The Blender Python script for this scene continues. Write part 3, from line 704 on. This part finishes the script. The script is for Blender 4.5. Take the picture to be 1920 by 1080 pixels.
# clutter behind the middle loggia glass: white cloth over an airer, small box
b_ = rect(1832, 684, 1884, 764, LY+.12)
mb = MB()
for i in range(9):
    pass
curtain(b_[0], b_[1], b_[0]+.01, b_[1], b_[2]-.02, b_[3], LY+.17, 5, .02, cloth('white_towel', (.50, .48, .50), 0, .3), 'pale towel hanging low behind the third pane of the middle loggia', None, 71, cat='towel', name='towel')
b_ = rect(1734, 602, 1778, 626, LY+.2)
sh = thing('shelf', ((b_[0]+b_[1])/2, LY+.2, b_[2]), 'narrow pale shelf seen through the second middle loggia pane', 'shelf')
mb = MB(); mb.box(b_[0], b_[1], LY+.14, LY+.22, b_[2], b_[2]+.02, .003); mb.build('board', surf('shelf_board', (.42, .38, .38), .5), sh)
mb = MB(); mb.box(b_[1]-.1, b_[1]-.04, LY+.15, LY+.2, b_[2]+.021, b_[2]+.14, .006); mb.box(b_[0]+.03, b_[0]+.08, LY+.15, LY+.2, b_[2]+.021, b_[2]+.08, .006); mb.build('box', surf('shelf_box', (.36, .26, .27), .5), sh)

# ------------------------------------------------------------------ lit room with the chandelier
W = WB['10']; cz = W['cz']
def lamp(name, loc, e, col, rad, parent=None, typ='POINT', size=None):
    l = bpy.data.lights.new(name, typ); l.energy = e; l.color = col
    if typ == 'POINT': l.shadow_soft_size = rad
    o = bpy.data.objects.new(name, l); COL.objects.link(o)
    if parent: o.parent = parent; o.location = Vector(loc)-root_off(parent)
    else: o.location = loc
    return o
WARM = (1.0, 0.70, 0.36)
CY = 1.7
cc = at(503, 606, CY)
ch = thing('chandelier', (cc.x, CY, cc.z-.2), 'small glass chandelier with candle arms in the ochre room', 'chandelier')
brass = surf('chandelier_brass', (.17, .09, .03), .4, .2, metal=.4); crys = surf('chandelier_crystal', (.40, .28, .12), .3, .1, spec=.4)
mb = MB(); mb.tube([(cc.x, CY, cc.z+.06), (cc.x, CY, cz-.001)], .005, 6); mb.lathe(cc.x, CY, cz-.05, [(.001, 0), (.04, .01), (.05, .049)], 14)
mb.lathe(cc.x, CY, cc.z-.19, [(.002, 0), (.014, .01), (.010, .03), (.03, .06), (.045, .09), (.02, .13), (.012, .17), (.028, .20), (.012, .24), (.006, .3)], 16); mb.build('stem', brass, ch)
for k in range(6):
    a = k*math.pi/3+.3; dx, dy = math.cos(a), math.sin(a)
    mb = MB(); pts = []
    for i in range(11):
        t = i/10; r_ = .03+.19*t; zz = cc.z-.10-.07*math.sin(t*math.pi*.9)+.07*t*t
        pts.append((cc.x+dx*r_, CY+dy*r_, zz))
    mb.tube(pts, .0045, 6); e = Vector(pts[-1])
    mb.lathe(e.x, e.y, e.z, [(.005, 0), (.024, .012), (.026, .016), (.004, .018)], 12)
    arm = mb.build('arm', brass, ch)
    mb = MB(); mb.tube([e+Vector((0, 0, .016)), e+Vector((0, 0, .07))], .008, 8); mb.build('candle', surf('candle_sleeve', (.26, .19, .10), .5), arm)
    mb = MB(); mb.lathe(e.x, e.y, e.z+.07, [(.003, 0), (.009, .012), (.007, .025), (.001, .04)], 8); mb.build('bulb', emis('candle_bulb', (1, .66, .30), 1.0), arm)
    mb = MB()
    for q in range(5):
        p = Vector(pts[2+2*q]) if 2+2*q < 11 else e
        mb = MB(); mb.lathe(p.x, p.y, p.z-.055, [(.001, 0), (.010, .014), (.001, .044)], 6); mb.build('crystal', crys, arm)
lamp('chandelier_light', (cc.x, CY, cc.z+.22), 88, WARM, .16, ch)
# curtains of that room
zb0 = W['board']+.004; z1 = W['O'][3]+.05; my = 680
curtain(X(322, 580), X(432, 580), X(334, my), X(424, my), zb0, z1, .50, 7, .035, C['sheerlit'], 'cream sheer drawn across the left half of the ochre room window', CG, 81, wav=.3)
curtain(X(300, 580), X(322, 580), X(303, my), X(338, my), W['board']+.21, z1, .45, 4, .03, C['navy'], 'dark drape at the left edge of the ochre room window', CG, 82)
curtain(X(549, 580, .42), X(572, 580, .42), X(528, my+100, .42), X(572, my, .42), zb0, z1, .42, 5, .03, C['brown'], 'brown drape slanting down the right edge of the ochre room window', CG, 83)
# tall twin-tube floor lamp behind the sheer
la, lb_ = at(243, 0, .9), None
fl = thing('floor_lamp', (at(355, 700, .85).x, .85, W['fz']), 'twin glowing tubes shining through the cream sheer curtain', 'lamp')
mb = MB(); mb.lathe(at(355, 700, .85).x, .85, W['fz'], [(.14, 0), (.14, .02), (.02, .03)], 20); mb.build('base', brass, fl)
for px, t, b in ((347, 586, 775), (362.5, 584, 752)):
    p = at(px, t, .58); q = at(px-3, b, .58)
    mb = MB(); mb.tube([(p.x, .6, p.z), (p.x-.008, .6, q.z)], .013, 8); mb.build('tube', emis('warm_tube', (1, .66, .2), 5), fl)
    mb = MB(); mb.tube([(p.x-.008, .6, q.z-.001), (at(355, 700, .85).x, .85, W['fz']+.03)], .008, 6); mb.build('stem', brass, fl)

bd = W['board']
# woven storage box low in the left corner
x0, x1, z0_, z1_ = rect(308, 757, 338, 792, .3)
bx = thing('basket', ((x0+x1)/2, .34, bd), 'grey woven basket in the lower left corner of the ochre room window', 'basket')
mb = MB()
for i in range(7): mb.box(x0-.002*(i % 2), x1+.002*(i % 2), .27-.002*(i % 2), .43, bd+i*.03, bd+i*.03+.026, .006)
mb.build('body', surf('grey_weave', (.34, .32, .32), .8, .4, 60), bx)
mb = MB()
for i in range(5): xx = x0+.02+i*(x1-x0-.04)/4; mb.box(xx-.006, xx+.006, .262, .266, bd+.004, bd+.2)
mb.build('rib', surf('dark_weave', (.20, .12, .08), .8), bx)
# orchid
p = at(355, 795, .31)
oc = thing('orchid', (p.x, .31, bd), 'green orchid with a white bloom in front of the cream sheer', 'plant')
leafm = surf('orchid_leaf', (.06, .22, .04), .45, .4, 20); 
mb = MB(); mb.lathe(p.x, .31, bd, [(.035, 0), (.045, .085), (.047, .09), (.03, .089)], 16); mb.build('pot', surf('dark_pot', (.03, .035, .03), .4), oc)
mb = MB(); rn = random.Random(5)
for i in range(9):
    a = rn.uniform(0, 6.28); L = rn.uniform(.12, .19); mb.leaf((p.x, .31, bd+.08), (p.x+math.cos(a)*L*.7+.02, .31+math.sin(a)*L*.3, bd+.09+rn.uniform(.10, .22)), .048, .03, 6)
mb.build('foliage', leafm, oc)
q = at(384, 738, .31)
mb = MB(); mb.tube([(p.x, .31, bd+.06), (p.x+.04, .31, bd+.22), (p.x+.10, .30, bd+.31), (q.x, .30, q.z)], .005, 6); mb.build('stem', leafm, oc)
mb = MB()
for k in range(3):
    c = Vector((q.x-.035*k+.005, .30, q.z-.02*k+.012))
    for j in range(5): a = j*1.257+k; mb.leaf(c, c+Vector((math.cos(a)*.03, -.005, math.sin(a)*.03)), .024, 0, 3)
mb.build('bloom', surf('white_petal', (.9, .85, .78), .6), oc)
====
Instruction:
Reproduce the data in its entirety, matching each character.

Expected output:
The Blender Python script for this scene continues. Write part 3, from line 704 on. This part finishes the script. The script is for Blender 4.5. Take the picture to be 1920 by 1080 pixels.
# clutter behind the middle loggia glass: white cloth over an airer, small box
b_ = rect(1832, 684, 1884, 764, LY+.12)
mb = MB()
for i in range(9):
    pass
curtain(b_[0], b_[1], b_[0]+.01, b_[1], b_[2]-.02, b_[3], LY+.17, 5, .02, cloth('white_towel', (.50, .48, .50), 0, .3), 'pale towel hanging low behind the third pane of the middle loggia', None, 71, cat='towel', name='towel')
b_ = rect(1734, 602, 1778, 626, LY+.2)
sh = thing('shelf', ((b_[0]+b_[1])/2, LY+.2, b_[2]), 'narrow pale shelf seen through the second middle loggia pane', 'shelf')
mb = MB(); mb.box(b_[0], b_[1], LY+.14, LY+.22, b_[2], b_[2]+.02, .003); mb.build('board', surf('shelf_board', (.42, .38, .38), .5), sh)
mb = MB(); mb.box(b_[1]-.1, b_[1]-.04, LY+.15, LY+.2, b_[2]+.021, b_[2]+.14, .006); mb.box(b_[0]+.03, b_[0]+.08, LY+.15, LY+.2, b_[2]+.021, b_[2]+.08, .006); mb.build('box', surf('shelf_box', (.36, .26, .27), .5), sh)

# ------------------------------------------------------------------ lit room with the chandelier
W = WB['10']; cz = W['cz']
def lamp(name, loc, e, col, rad, parent=None, typ='POINT', size=None):
    l = bpy.data.lights.new(name, typ); l.energy = e; l.color = col
    if typ == 'POINT': l.shadow_soft_size = rad
    o = bpy.data.objects.new(name, l); COL.objects.link(o)
    if parent: o.parent = parent; o.location = Vector(loc)-root_off(parent)
    else: o.location = loc
    return o
WARM = (1.0, 0.70, 0.36)
CY = 1.7
cc = at(503, 606, CY)
ch = thing('chandelier', (cc.x, CY, cc.z-.2), 'small glass chandelier with candle arms in the ochre room', 'chandelier')
brass = surf('chandelier_brass', (.17, .09, .03), .4, .2, metal=.4); crys = surf('chandelier_crystal', (.40, .28, .12), .3, .1, spec=.4)
mb = MB(); mb.tube([(cc.x, CY, cc.z+.06), (cc.x, CY, cz-.001)], .005, 6); mb.lathe(cc.x, CY, cz-.05, [(.001, 0), (.04, .01), (.05, .049)], 14)
mb.lathe(cc.x, CY, cc.z-.19, [(.002, 0), (.014, .01), (.010, .03), (.03, .06), (.045, .09), (.02, .13), (.012, .17), (.028, .20), (.012, .24), (.006, .3)], 16); mb.build('stem', brass, ch)
for k in range(6):
    a = k*math.pi/3+.3; dx, dy = math.cos(a), math.sin(a)
    mb = MB(); pts = []
    for i in range(11):
        t = i/10; r_ = .03+.19*t; zz = cc.z-.10-.07*math.sin(t*math.pi*.9)+.07*t*t
        pts.append((cc.x+dx*r_, CY+dy*r_, zz))
    mb.tube(pts, .0045, 6); e = Vector(pts[-1])
    mb.lathe(e.x, e.y, e.z, [(.005, 0), (.024, .012), (.026, .016), (.004, .018)], 12)
    arm = mb.build('arm', brass, ch)
    mb = MB(); mb.tube([e+Vector((0, 0, .016)), e+Vector((0, 0, .07))], .008, 8); mb.build('candle', surf('candle_sleeve', (.26, .19, .10), .5), arm)
    mb = MB(); mb.lathe(e.x, e.y, e.z+.07, [(.003, 0), (.009, .012), (.007, .025), (.001, .04)], 8); mb.build('bulb', emis('candle_bulb', (1, .66, .30), 1.0), arm)
    mb = MB()
    for q in range(5):
        p = Vector(pts[2+2*q]) if 2+2*q < 11 else e
        mb = MB(); mb.lathe(p.x, p.y, p.z-.055, [(.001, 0), (.010, .014), (.001, .044)], 6); mb.build('crystal', crys, arm)
lamp('chandelier_light', (cc.x, CY, cc.z+.22), 88, WARM, .16, ch)
# curtains of that room
zb0 = W['board']+.004; z1 = W['O'][3]+.05; my = 680
curtain(X(322, 580), X(432, 580), X(334, my), X(424, my), zb0, z1, .50, 7, .035, C['sheerlit'], 'cream sheer drawn across the left half of the ochre room window', CG, 81, wav=.3)
curtain(X(300, 580), X(322, 580), X(303, my), X(338, my), W['board']+.21, z1, .45, 4, .03, C['navy'], 'dark drape at the left edge of the ochre room window', CG, 82)
curtain(X(549, 580, .42), X(572, 580, .42), X(528, my+100, .42), X(572, my, .42), zb0, z1, .42, 5, .03, C['brown'], 'brown drape slanting down the right edge of the ochre room window', CG, 83)
# tall twin-tube floor lamp behind the sheer
la, lb_ = at(243, 0, .9), None
fl = thing('floor_lamp', (at(355, 700, .85).x, .85, W['fz']), 'twin glowing tubes shining through the cream sheer curtain', 'lamp')
mb = MB(); mb.lathe(at(355, 700, .85).x, .85, W['fz'], [(.14, 0), (.14, .02), (.02, .03)], 20); mb.build('base', brass, fl)
for px, t, b in ((347, 586, 775), (362.5, 584, 752)):
    p = at(px, t, .58); q = at(px-3, b, .58)
    mb = MB(); mb.tube([(p.x, .6, p.z), (p.x-.008, .6, q.z)], .013, 8); mb.build('tube', emis('warm_tube', (1, .66, .2), 5), fl)
    mb = MB(); mb.tube([(p.x-.008, .6, q.z-.001), (at(355, 700, .85).x, .85, W['fz']+.03)], .008, 6); mb.build('stem', brass, fl)

bd = W['board']
# woven storage box low in the left corner
x0, x1, z0_, z1_ = rect(308, 757, 338, 792, .3)
bx = thing('basket', ((x0+x1)/2, .34, bd), 'grey woven basket in the lower left corner of the ochre room window', 'basket')
mb = MB()
for i in range(7): mb.box(x0-.002*(i % 2), x1+.002*(i % 2), .27-.002*(i % 2), .43, bd+i*.03, bd+i*.03+.026, .006)
mb.build('body', surf('grey_weave', (.34, .32, .32), .8, .4, 60), bx)
mb = MB()
for i in range(5): xx = x0+.02+i*(x1-x0-.04)/4; mb.box(xx-.006, xx+.006, .262, .266, bd+.004, bd+.2)
mb.build('rib', surf('dark_weave', (.20, .12, .08), .8), bx)
# orchid
p = at(355, 795, .31)
oc = thing('orchid', (p.x, .31, bd), 'green orchid with a white bloom in front of the cream sheer', 'plant')
leafm = surf('orchid_leaf', (.06, .22, .04), .45, .4, 20); 
mb = MB(); mb.lathe(p.x, .31, bd, [(.035, 0), (.045, .085), (.047, .09), (.03, .089)], 16); mb.build('pot', surf('dark_pot', (.03, .035, .03), .4), oc)
mb = MB(); rn = random.Random(5)
for i in range(9):
    a = rn.uniform(0, 6.28); L = rn.uniform(.12, .19); mb.leaf((p.x, .31, bd+.08), (p.x+math.cos(a)*L*.7+.02, .31+math.sin(a)*L*.3, bd+.09+rn.uniform(.10, .22)), .048, .03, 6)
mb.build('foliage', leafm, oc)
q = at(384, 738, .31)
mb = MB(); mb.tube([(p.x, .31, bd+.06), (p.x+.04, .31, bd+.22), (p.x+.10, .30, bd+.31), (q.x, .30, q.z)], .005, 6); mb.build('stem', leafm, oc)
mb = MB()
for k in range(3):
    c = Vector((q.x-.035*k+.005, .30, q.z-.02*k+.012))
    for j in range(5): a = j*1.257+k; mb.leaf(c, c+Vector((math.cos(a)*.03, -.005, math.sin(a)*.03)), .024, 0, 3)
mb.build('bloom', surf('white_petal', (.9, .85, .78), .6), oc)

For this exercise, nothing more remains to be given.